私自身がそうでしたが、多様なバックグラウンドをもつ仲間と志を一つに仕事をしたことで、成長とやりがいを感じることができました。企業の社会的貢献に対する要請の高まりを鑑みるに、自身の仕事が社会に貢献できていると実感できることが、電通グループに対するエンゲージメントを高める要素になると思えます。志を持つ優秀な人財に選ばれる企業であるためには、顧客企業と生活者のコミュニティづくりを通じて社会的な価値を生み出す電通グループであり続けること、同時に、そうした人財が成長を実感し、最大限の価値を発揮できる環境を整えることが必要な条件だと考えています。

持続的成長に向けて進む事業変革

2021年度は、中期経営計画に基づいた非事業資産の売却、組織の合理化などを実行したことで、売上総利益、営業利益、および調整後営業利益は過去最高を記録し、「構造改革」は大きな成果を得ました。これからは、持続的成長に向けた事業変革のフェーズに入ります。カスタマートランスフォーメーション&テクノロジー領域のケイパビリティ獲得を主な目的とし、2,500~3,000億円のM&A原資も準備しています。

また、社会課題に向き合うB2B2S企業であるために、電通グループ自身の経営基盤も持続可能な成長を目指したものである必要があります。

2021年に設置したサステナブル・ビジネス・ボードは、電通グループのサステナビリティに対する取り組みと事業成長戦略を経営陣が率先して推進するための会議体です。「2030サステナビリティ戦略」を土台として、気候変動やダイバーシティ・エクイティ&インクルージョン(DE&I)などに関連する様々な社会課題に電通グループとして取り組む一方、顧客企業が向き合う社会課題に対するソリューションの開発にも注力しています。またDJNでは、この分野における当社グループのコミュニケーションの知見とネットワークを活かし、コミュニケーションを行う際に抑えるべきポイントをまとめた「サステナビリティコミュニケーションガイド」を有識者と共に策定し、無償で公開しています。

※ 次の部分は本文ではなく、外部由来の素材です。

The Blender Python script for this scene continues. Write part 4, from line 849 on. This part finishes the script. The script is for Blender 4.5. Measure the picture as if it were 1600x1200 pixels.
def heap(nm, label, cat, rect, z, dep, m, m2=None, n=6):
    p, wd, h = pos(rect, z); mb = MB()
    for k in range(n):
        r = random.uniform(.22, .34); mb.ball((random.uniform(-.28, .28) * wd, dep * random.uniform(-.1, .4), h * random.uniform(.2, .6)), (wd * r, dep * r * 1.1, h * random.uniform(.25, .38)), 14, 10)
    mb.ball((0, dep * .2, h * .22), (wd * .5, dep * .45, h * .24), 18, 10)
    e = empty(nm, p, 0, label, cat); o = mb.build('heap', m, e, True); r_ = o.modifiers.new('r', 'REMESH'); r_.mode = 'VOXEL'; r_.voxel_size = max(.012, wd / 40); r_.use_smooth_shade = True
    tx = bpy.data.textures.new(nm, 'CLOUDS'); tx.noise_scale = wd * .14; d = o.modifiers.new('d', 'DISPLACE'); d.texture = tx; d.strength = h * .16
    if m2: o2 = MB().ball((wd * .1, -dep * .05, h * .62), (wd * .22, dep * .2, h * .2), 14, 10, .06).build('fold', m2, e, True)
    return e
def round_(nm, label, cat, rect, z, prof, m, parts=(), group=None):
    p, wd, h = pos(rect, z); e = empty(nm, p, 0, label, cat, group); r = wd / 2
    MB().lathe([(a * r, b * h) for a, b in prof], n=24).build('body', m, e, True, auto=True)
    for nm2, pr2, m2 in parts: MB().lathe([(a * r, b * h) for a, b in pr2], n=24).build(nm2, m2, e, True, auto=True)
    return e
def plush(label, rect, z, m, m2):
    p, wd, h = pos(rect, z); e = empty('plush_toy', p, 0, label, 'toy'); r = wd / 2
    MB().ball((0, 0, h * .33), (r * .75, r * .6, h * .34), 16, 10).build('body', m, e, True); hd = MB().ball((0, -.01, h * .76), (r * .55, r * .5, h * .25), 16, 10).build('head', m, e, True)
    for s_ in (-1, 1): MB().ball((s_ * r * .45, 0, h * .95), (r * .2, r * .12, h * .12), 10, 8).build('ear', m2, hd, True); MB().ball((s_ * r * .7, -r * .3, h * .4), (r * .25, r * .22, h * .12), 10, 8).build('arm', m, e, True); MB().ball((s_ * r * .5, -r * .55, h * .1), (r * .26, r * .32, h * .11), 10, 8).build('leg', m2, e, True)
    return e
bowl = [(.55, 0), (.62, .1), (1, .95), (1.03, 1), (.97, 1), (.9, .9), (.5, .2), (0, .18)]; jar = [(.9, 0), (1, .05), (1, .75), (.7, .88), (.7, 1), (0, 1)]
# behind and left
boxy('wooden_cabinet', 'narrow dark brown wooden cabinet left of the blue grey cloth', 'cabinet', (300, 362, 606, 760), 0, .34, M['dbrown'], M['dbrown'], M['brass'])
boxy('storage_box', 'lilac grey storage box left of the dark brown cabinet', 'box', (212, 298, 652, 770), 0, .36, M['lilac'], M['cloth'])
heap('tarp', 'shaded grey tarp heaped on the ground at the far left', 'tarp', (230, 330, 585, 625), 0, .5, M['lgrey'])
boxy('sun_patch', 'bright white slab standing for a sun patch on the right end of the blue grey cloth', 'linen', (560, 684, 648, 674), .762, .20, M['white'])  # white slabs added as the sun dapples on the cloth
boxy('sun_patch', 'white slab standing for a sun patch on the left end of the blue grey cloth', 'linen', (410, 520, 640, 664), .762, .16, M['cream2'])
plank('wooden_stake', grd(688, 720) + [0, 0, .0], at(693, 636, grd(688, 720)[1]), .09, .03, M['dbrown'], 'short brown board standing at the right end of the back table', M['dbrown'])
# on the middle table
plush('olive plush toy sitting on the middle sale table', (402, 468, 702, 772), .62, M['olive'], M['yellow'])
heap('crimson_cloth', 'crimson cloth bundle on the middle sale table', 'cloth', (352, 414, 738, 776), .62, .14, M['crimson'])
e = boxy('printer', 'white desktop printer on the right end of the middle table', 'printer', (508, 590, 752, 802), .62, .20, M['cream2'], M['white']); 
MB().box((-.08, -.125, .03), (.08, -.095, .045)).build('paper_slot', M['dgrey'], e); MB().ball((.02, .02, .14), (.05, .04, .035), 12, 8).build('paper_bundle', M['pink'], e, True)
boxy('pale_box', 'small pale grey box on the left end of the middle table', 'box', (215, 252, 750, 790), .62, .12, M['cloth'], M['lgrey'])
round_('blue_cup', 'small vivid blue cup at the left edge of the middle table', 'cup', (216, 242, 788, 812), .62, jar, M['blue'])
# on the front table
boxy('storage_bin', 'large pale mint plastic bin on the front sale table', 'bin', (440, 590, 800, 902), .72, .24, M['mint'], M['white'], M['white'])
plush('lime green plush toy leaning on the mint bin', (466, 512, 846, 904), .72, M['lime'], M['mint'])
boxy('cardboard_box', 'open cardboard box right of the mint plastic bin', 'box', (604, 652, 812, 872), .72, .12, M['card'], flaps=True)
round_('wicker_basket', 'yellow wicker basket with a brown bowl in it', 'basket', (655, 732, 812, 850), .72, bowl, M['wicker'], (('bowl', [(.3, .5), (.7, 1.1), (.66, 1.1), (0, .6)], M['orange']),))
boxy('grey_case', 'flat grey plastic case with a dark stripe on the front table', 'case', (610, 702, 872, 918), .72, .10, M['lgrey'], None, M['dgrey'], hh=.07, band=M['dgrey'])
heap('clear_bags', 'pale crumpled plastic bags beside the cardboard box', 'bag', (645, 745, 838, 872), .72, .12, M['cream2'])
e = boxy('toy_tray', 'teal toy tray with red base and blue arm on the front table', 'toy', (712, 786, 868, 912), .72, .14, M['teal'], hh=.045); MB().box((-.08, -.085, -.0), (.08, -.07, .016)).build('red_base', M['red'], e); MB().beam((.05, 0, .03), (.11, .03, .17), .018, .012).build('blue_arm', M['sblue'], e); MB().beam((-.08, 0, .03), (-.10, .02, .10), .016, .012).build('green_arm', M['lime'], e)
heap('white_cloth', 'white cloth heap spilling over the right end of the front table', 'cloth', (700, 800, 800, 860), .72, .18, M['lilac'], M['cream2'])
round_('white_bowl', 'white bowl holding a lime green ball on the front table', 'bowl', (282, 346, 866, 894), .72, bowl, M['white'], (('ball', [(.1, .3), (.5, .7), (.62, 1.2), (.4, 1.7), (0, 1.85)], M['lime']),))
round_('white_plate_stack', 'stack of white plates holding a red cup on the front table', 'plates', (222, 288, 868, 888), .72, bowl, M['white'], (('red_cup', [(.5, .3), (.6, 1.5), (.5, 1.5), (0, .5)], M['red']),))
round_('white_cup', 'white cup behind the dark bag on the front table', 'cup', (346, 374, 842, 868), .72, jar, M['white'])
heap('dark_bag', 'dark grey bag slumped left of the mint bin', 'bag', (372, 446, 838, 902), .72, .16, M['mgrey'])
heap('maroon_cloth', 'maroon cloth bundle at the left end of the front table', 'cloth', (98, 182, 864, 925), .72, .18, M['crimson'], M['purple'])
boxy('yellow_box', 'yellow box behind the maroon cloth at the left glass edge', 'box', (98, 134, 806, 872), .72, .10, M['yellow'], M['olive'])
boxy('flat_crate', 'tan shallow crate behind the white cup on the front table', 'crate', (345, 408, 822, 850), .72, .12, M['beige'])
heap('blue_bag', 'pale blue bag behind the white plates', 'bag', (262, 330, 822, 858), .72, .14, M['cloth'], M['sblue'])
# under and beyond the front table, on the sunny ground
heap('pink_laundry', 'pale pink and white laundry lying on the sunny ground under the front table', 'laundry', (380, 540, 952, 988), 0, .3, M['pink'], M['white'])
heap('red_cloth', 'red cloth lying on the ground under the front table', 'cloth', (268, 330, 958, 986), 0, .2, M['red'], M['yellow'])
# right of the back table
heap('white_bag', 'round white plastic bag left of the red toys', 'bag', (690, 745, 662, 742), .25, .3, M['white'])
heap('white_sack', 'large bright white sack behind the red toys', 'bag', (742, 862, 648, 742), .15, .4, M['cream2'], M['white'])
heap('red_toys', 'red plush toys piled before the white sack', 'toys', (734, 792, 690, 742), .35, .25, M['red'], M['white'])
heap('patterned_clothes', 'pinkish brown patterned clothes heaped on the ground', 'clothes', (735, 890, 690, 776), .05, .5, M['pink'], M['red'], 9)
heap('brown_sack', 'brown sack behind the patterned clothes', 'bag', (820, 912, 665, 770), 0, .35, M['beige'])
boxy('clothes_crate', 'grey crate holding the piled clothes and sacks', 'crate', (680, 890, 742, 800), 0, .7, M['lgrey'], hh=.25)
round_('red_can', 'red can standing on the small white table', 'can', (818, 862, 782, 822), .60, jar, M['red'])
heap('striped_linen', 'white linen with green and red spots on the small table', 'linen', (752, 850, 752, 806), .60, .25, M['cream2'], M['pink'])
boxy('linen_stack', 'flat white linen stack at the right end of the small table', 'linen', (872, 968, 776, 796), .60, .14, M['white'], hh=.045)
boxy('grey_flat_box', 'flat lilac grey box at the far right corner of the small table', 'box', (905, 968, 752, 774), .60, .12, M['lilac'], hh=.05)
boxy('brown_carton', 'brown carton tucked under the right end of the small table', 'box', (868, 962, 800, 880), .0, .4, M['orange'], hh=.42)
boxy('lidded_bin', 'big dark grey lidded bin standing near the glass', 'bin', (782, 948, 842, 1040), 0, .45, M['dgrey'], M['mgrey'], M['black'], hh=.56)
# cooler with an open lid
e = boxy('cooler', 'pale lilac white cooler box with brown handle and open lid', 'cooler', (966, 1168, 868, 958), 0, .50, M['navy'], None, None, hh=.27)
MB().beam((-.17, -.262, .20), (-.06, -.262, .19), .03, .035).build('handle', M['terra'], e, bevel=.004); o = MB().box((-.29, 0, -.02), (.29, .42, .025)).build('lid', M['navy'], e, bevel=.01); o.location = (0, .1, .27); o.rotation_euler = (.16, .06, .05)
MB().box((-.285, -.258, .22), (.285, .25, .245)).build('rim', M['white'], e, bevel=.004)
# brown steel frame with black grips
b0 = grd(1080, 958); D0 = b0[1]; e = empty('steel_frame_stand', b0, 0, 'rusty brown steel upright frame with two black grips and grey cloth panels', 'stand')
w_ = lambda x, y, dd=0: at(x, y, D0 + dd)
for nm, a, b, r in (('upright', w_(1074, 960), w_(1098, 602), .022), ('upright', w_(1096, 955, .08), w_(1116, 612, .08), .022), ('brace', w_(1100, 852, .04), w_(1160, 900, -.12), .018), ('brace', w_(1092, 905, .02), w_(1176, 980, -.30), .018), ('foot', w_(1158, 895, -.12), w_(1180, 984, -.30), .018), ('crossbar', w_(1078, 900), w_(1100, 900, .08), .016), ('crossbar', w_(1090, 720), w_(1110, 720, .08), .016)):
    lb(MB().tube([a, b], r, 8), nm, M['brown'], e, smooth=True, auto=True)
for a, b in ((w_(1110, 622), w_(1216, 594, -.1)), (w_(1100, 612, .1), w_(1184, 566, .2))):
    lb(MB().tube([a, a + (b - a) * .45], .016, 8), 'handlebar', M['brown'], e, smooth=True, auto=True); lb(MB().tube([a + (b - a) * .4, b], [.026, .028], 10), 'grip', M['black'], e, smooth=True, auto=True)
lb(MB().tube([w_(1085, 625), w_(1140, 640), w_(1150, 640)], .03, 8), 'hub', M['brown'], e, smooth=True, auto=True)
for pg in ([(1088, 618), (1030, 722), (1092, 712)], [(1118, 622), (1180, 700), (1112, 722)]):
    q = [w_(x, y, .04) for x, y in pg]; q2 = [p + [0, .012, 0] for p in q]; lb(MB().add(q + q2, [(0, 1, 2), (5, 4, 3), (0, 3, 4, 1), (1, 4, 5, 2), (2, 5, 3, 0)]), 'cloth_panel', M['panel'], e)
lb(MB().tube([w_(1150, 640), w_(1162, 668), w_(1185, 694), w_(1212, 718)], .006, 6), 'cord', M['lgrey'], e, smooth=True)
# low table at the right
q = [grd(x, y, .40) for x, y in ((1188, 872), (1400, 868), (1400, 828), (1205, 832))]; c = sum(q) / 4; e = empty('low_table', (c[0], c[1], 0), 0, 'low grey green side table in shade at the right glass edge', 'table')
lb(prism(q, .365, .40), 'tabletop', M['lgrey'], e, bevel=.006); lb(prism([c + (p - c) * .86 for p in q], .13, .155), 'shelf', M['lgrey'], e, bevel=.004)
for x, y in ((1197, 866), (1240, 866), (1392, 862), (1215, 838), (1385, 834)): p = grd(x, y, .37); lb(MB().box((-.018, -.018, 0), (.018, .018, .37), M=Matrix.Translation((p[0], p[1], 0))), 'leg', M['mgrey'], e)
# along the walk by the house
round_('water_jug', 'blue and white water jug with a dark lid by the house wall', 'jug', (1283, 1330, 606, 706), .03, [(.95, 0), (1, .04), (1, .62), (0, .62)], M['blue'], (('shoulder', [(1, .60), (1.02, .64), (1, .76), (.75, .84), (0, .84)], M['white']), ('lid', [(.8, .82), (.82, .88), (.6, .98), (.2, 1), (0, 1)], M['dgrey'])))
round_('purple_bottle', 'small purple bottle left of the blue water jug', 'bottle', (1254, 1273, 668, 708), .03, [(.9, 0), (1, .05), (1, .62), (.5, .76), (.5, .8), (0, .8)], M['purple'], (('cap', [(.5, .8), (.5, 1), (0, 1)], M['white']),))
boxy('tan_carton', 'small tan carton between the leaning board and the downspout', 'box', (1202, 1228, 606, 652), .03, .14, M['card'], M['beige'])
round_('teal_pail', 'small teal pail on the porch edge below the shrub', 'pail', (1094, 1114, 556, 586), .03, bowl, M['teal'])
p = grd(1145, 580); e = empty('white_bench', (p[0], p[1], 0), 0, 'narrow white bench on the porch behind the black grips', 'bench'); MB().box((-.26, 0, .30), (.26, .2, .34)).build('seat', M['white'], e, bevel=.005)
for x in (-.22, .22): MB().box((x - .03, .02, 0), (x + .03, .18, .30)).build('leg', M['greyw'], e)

さらに、「2030サステナビリティ戦略」の実効性を、ガバナンスを通じて担保するために、経営幹部の報酬には従業員エンゲージメントスコア、CO2削減目標の達成度、女性管理職比率を含む非財務指標を反映することとしました。また、DJNではチーフ・ダイバーシティ・オフィサー、DIではチーフ・エクイティ・オフィサーを新設し、DE&Iの推進と社員エンゲージメントの向上を推進する体制を整えました。

2022年3月に発足した新経営体制では、取締役の女性比率を上げ、経営の監督と執行を異なる人物が行うことで取締役会の監督機能の強化を図りました。また、独立社外取締役にグローバル企業経営、デジタル領域、財務・会計・監査などに精通した4名を迎え入れたことで、事業変革のためのより活発な議論が既に始まっています。

そのような経営幹部たちと従業員たちと一緒に、これまで事業で培ってきた力を役立て、株主、顧客企業、パートナー企業、従業員、生活者、社会といったすべてのステークホルダーにとって電通グループの企業価値を最大化していくことが、私のミッションだと考えています。